What I’m less convinced about is Helen’s passive approach to facing this life. Jane appreciates the “tranquility” from Helen but is unsettled and confused by the “inexpressible sadness (p68)”. Helen does not care much about this world, even though she finds comfort and joy in her friendship with Jane and Miss Temple. She will not choose life on earth if the choice is between that and life in heaven. It’s natural; her constant sickness, her father’s abandonment and the hardship in Lowood offer her little to cherish of this life on earth. But she does not value this gift of life from God, especially seen in comparison to the passion and stubbornness in Jane. Jane wants to live, to feel, to love. But Helen sees life in a mostly negative light, there’s only more suffering to come, there’s nothing good to look forward to. “We all must die one day (p80)”. Why linger?

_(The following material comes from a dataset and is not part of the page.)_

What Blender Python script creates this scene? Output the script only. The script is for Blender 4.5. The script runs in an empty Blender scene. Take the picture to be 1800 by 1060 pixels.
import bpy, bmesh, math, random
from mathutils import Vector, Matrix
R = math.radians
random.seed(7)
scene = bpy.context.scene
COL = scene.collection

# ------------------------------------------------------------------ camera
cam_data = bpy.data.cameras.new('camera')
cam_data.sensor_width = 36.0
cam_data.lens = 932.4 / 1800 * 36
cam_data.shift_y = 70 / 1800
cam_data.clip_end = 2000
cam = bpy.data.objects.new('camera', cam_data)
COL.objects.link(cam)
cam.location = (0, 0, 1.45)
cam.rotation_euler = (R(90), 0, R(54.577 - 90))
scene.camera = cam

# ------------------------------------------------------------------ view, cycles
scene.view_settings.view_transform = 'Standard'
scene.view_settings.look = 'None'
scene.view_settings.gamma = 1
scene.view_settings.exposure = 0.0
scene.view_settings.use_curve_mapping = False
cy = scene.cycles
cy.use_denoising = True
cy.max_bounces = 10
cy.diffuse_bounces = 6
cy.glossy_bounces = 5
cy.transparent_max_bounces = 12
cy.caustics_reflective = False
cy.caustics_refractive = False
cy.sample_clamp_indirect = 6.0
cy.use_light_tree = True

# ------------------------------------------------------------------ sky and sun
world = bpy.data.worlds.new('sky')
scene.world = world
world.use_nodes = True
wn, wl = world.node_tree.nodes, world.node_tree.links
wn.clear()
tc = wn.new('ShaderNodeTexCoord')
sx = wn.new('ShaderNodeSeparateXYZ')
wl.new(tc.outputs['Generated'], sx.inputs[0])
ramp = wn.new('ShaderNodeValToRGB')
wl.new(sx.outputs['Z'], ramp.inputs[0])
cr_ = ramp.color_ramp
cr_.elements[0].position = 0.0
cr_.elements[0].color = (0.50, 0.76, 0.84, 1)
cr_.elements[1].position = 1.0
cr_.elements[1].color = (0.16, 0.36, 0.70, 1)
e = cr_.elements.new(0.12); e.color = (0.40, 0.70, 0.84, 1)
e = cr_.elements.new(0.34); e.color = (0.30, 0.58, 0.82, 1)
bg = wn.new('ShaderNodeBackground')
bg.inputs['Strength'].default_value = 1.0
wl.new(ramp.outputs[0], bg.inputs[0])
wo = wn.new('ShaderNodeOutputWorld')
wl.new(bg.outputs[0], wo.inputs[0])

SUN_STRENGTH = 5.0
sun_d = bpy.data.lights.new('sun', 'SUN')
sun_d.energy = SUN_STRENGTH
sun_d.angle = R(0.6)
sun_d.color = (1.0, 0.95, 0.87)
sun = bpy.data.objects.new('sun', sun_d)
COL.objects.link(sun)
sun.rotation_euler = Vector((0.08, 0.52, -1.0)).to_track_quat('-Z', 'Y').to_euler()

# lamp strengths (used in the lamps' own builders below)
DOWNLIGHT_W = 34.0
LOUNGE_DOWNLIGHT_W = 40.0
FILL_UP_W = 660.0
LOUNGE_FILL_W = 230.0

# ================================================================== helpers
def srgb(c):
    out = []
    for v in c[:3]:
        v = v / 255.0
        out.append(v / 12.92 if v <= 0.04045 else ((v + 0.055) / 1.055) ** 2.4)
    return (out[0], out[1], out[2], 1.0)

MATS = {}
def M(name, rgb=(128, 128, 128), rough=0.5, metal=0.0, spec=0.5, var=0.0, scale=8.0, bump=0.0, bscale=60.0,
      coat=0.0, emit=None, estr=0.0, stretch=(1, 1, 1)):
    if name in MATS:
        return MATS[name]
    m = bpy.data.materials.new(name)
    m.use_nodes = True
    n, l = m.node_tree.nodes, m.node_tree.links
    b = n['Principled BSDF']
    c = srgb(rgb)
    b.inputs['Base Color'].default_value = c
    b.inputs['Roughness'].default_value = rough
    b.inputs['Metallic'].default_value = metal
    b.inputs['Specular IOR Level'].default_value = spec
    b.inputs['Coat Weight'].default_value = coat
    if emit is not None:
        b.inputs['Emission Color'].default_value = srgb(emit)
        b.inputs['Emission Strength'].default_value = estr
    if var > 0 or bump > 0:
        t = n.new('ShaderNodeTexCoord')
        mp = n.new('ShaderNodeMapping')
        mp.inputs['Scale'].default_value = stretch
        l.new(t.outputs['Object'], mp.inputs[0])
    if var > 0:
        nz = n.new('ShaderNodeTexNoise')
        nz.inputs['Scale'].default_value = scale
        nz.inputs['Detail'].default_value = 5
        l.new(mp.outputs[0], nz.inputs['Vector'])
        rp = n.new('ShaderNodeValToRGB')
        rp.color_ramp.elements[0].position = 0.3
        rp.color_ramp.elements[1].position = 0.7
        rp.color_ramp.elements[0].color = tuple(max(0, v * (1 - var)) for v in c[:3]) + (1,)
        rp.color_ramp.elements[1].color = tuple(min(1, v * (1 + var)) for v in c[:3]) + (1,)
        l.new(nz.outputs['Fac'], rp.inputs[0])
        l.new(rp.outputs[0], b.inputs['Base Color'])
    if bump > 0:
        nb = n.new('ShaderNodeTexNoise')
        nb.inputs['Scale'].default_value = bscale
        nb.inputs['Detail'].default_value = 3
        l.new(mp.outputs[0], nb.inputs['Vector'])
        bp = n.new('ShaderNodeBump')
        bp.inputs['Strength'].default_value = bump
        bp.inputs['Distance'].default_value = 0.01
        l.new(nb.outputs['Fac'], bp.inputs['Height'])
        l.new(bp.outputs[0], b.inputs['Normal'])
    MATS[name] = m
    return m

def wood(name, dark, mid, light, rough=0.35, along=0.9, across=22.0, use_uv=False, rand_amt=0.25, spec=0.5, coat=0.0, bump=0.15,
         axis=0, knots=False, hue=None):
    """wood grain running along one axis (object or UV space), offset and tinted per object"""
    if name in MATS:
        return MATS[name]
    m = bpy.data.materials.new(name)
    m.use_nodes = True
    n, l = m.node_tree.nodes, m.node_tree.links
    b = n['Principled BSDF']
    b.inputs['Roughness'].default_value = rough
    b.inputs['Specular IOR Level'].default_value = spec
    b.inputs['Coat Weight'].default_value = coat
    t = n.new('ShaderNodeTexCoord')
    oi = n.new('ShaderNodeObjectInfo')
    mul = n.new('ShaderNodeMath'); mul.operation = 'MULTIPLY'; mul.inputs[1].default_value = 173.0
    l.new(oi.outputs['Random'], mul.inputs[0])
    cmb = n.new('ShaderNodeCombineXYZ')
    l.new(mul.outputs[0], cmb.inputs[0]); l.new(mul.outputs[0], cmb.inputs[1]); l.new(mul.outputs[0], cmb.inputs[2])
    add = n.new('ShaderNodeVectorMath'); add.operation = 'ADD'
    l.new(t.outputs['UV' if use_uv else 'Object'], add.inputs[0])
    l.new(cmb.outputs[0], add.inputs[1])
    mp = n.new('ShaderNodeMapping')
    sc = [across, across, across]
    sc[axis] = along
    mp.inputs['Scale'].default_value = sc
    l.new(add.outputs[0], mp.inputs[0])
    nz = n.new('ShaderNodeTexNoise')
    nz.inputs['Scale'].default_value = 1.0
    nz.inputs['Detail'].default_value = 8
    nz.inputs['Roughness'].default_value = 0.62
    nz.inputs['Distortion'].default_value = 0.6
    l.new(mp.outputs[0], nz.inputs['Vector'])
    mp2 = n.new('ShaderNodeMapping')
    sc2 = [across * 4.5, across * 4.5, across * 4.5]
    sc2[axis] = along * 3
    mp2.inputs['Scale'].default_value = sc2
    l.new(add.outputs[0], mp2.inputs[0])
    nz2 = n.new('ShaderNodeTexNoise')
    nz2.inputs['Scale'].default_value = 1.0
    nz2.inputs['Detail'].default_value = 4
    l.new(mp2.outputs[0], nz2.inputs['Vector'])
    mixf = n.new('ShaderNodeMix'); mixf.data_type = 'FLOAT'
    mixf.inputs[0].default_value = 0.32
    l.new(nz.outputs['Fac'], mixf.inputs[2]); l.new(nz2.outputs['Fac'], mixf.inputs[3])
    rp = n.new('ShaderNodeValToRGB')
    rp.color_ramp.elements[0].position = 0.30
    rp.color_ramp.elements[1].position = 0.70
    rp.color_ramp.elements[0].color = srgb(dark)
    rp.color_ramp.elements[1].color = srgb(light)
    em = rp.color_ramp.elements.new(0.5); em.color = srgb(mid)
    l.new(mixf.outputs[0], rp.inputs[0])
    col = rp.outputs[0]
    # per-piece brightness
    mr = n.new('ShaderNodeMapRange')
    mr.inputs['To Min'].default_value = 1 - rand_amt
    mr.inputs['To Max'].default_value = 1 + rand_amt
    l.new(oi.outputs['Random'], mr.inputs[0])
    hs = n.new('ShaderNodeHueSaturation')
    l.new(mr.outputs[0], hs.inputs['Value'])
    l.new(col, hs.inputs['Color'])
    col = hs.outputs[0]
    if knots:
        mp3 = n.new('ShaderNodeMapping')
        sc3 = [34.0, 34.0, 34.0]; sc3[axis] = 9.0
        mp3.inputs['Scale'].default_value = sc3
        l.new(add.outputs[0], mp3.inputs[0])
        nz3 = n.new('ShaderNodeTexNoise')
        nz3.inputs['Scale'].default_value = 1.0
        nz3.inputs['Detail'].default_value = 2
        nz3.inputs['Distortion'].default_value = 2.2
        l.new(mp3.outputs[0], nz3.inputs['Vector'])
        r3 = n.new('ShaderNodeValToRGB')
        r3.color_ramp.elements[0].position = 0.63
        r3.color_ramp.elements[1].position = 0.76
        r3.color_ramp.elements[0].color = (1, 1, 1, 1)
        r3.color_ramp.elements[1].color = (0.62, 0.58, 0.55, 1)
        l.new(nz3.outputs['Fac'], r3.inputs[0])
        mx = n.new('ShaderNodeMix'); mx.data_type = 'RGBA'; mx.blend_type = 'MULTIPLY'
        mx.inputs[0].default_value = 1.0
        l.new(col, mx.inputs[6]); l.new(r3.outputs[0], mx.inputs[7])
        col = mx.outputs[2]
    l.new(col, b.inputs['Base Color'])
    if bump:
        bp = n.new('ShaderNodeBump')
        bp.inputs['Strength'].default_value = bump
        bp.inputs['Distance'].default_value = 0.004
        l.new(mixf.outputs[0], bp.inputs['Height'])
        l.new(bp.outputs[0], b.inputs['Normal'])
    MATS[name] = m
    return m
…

True. But a person is not created to live for the sole purpose that she’ll one day die. There’s a journey to walk and work to do, and there’s a purpose and a meaning to our life on earth.

“I am going to God”

However with all the confusion in various doctrines, Helen’s reason for being able to die in peace and being certain of her final destination is very clear: “I believe; I have faith: I am going to God… God is my father; God is my friend: I love him; I believe he loves me (p80).” I imagine God is way more pleased hearing Helen’s reason for entering eternal rest in heaven than Mr Brocklehurst’s. He, I imagine, would say something like, ‘I’m a clergyman, I preached every Sunday, I built an orphanage and I’m a good moral man!’. Helen has nothing to boast about, “I rely implicitly on His power, and confide wholly in His goodness.” She was going to God because she believed in God’s merciful and loving character.


*All the page numbers are from the Oxford World’s Classic edition.

** I include all the Bible chapter and verse numbers for your reference, so you can check them out if you like.